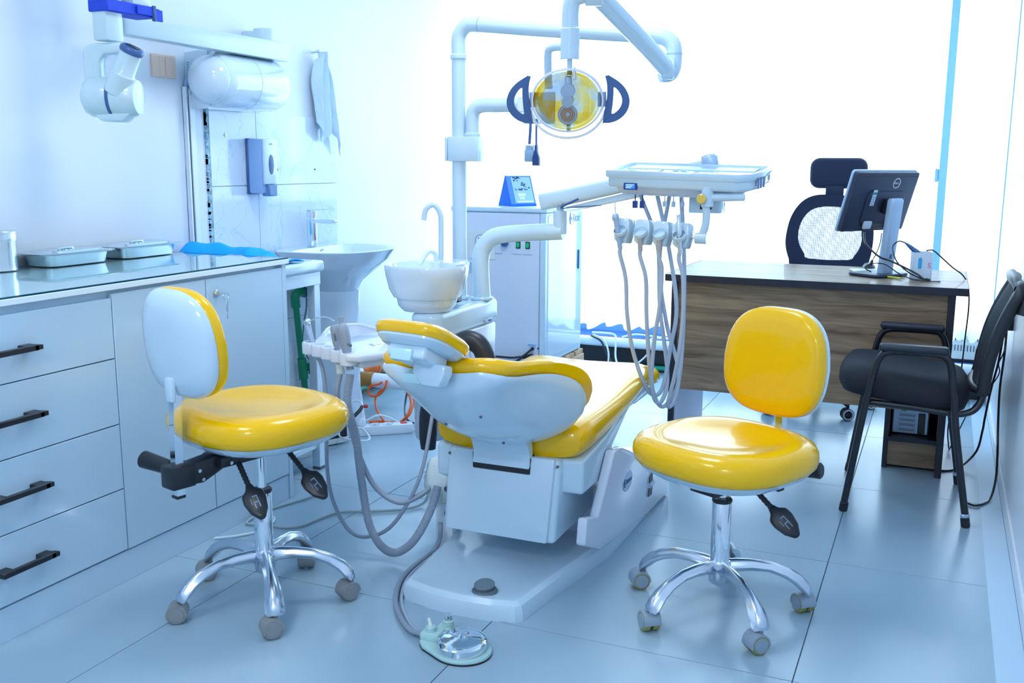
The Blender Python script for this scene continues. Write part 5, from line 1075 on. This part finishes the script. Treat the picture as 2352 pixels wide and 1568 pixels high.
sc0 = V((-.215, 4.535, .78)); sdir = (V((0, 0, 1))+nb*.10).normalized(); smt = M((rr_, nb, V((0, 0, 1)))).transposed().to_4x4(); smt.translation = sc0
obj('stand_column', B().loft([[sc0+rr_*x+nb*(y+.10*z)+V((0, 0, z)) for x, y in rrect(-.034, -.018, .034, .018, .008, 3)] for z in (0, .30, .318)]+[[sc0+rr_*x*.9+nb*(y*.7+.032)+V((0, 0, .327)) for x, y in rrect(-.034, -.018, .034, .018, .008, 3)]]), SILV, t)
obj('cable_hole', B().box((-.008, -.001, .07), (.012, .0195+.008, .095), .004, 2, smt @ M.Translation((0, 0, 0))), BLUED, t)
obj('stand_base', B().prism(rrect(-.115, -.085, .095, .085, .03, 5), .012, M((rr_, nb, V((0, 0, 1)))).transposed().to_4x4() if False else (lambda q: q)(M.Translation(sc0+V((-.02, .02, -.004))) @ M((rr_, nb, V((0, 0, 1)))).transposed().to_4x4()), .003, 2), MONB, t)
ms = obj('computer_mouse', B().ball((-.295, 4.80, .776), .05, 20, 12, (.62, 1.0, .62)), BLKM); 
for v in ms.data.vertices: v.co.z = max(v.co.z, .7755)
tag(ms, 'dark low computer mouse lying behind the monitor base', 'mouse')
pp = obj('paper_pad', B().prism([(-.345, 4.62), (-.215, 4.69), (-.25, 4.80), (-.375, 4.73)], .006, M.Translation((0, 0, .7752)), .0008, 1), WPVC); tag(pp, 'white paper pad on the desk behind the monitor stand', 'paper')
pc = thing('pencil', 'yellow green pencil lying in front of the monitor base', 'pencil', (-.18, 4.475, .776))
pa, pb_ = V((-.248, 4.505, .7795)), V((-.130, 4.412, .7795)); pd_ = (pb_-pa)
obj('shaft', B().cyl(pa, pa+pd_*.88, .0042, n=6), PENCIL, pc); obj('tip', B().cyl(pa+pd_*.88, pb_, .0042, .0008, 6), PALLET, pc)
# pen box
t = thing('pen_box', 'white square pen holder with a cyan loop and pink S print', 'pen holder', (-.070, 4.49, .775))
bm2 = M.Translation((-.070, 4.49, .7755)) @ M.Rotation(RD(10), 4, 'Z')
obj('box', B().box((-.038, -.036, 0), (.038, .036, .004), 0, 1, bm2).box((-.038, -.036, 0), (-.035, .036, .112), .001, 1, bm2).box((.035, -.036, 0), (.038, .036, .112), .001, 1, bm2).box((-.035, -.036, 0), (.035, -.033, .112), 0, 1, bm2).box((-.035, .033, 0), (.035, .036, .112), 0, 1, bm2), mat('white_card', (.70, .82, .96), .4), t)
fm2 = bm2 @ wallmat((0, -.0362, .055), (1, 0, 0), (0, 0, 1))
obj('cyan_print', B().prism(rrect(-.018, -.012, -.003, .036, .007, 4), .0006, fm2), CYANP, t)
text('S', .030, fm2 @ M.Translation((.026, .003, .0004)), PINK, t)
sy = thing('stylus_probe', 'dark blue corded pen camera resting in the white pen holder', 'pen camera', (-.09, 4.49, .85))
obj('probe', B().tube([(-.140, 4.480, .925), (-.118, 4.482, .908), (-.090, 4.485, .885), (-.072, 4.488, .872)], [.003, .008, .012, .0105], 14, 5), BLUED, sy)
obj('cord', B().tube([(-.140, 4.480, .925), (-.165, 4.470, .930), (-.185, 4.450, .905), (-.165, 4.430, .850), (-.120, 4.42, .810), (-.07, 4.42, .785), (-.035, 4.43, .780), (-.045, 4.46, .780)], .0028, 8, 8), BLKM, sy)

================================

Write the material out again exactly as it appears, dropping the pictures.

The Blender Python script for this scene continues. Write part 5, from line 1075 on. This part finishes the script. Treat the picture as 2352 pixels wide and 1568 pixels high.
sc0 = V((-.215, 4.535, .78)); sdir = (V((0, 0, 1))+nb*.10).normalized(); smt = M((rr_, nb, V((0, 0, 1)))).transposed().to_4x4(); smt.translation = sc0
obj('stand_column', B().loft([[sc0+rr_*x+nb*(y+.10*z)+V((0, 0, z)) for x, y in rrect(-.034, -.018, .034, .018, .008, 3)] for z in (0, .30, .318)]+[[sc0+rr_*x*.9+nb*(y*.7+.032)+V((0, 0, .327)) for x, y in rrect(-.034, -.018, .034, .018, .008, 3)]]), SILV, t)
obj('cable_hole', B().box((-.008, -.001, .07), (.012, .0195+.008, .095), .004, 2, smt @ M.Translation((0, 0, 0))), BLUED, t)
obj('stand_base', B().prism(rrect(-.115, -.085, .095, .085, .03, 5), .012, M((rr_, nb, V((0, 0, 1)))).transposed().to_4x4() if False else (lambda q: q)(M.Translation(sc0+V((-.02, .02, -.004))) @ M((rr_, nb, V((0, 0, 1)))).transposed().to_4x4()), .003, 2), MONB, t)
ms = obj('computer_mouse', B().ball((-.295, 4.80, .776), .05, 20, 12, (.62, 1.0, .62)), BLKM); 
for v in ms.data.vertices: v.co.z = max(v.co.z, .7755)
tag(ms, 'dark low computer mouse lying behind the monitor base', 'mouse')
pp = obj('paper_pad', B().prism([(-.345, 4.62), (-.215, 4.69), (-.25, 4.80), (-.375, 4.73)], .006, M.Translation((0, 0, .7752)), .0008, 1), WPVC); tag(pp, 'white paper pad on the desk behind the monitor stand', 'paper')
pc = thing('pencil', 'yellow green pencil lying in front of the monitor base', 'pencil', (-.18, 4.475, .776))
pa, pb_ = V((-.248, 4.505, .7795)), V((-.130, 4.412, .7795)); pd_ = (pb_-pa)
obj('shaft', B().cyl(pa, pa+pd_*.88, .0042, n=6), PENCIL, pc); obj('tip', B().cyl(pa+pd_*.88, pb_, .0042, .0008, 6), PALLET, pc)
# pen box
t = thing('pen_box', 'white square pen holder with a cyan loop and pink S print', 'pen holder', (-.070, 4.49, .775))
bm2 = M.Translation((-.070, 4.49, .7755)) @ M.Rotation(RD(10), 4, 'Z')
obj('box', B().box((-.038, -.036, 0), (.038, .036, .004), 0, 1, bm2).box((-.038, -.036, 0), (-.035, .036, .112), .001, 1, bm2).box((.035, -.036, 0), (.038, .036, .112), .001, 1, bm2).box((-.035, -.036, 0), (.035, -.033, .112), 0, 1, bm2).box((-.035, .033, 0), (.035, .036, .112), 0, 1, bm2), mat('white_card', (.70, .82, .96), .4), t)
fm2 = bm2 @ wallmat((0, -.0362, .055), (1, 0, 0), (0, 0, 1))
obj('cyan_print', B().prism(rrect(-.018, -.012, -.003, .036, .007, 4), .0006, fm2), CYANP, t)
text('S', .030, fm2 @ M.Translation((.026, .003, .0004)), PINK, t)
sy = thing('stylus_probe', 'dark blue corded pen camera resting in the white pen holder', 'pen camera', (-.09, 4.49, .85))
obj('probe', B().tube([(-.140, 4.480, .925), (-.118, 4.482, .908), (-.090, 4.485, .885), (-.072, 4.488, .872)], [.003, .008, .012, .0105], 14, 5), BLUED, sy)
obj('cord', B().tube([(-.140, 4.480, .925), (-.165, 4.470, .930), (-.185, 4.450, .905), (-.165, 4.430, .850), (-.120, 4.42, .810), (-.07, 4.42, .785), (-.035, 4.43, .780), (-.045, 4.46, .780)], .0028, 8, 8), BLKM, sy)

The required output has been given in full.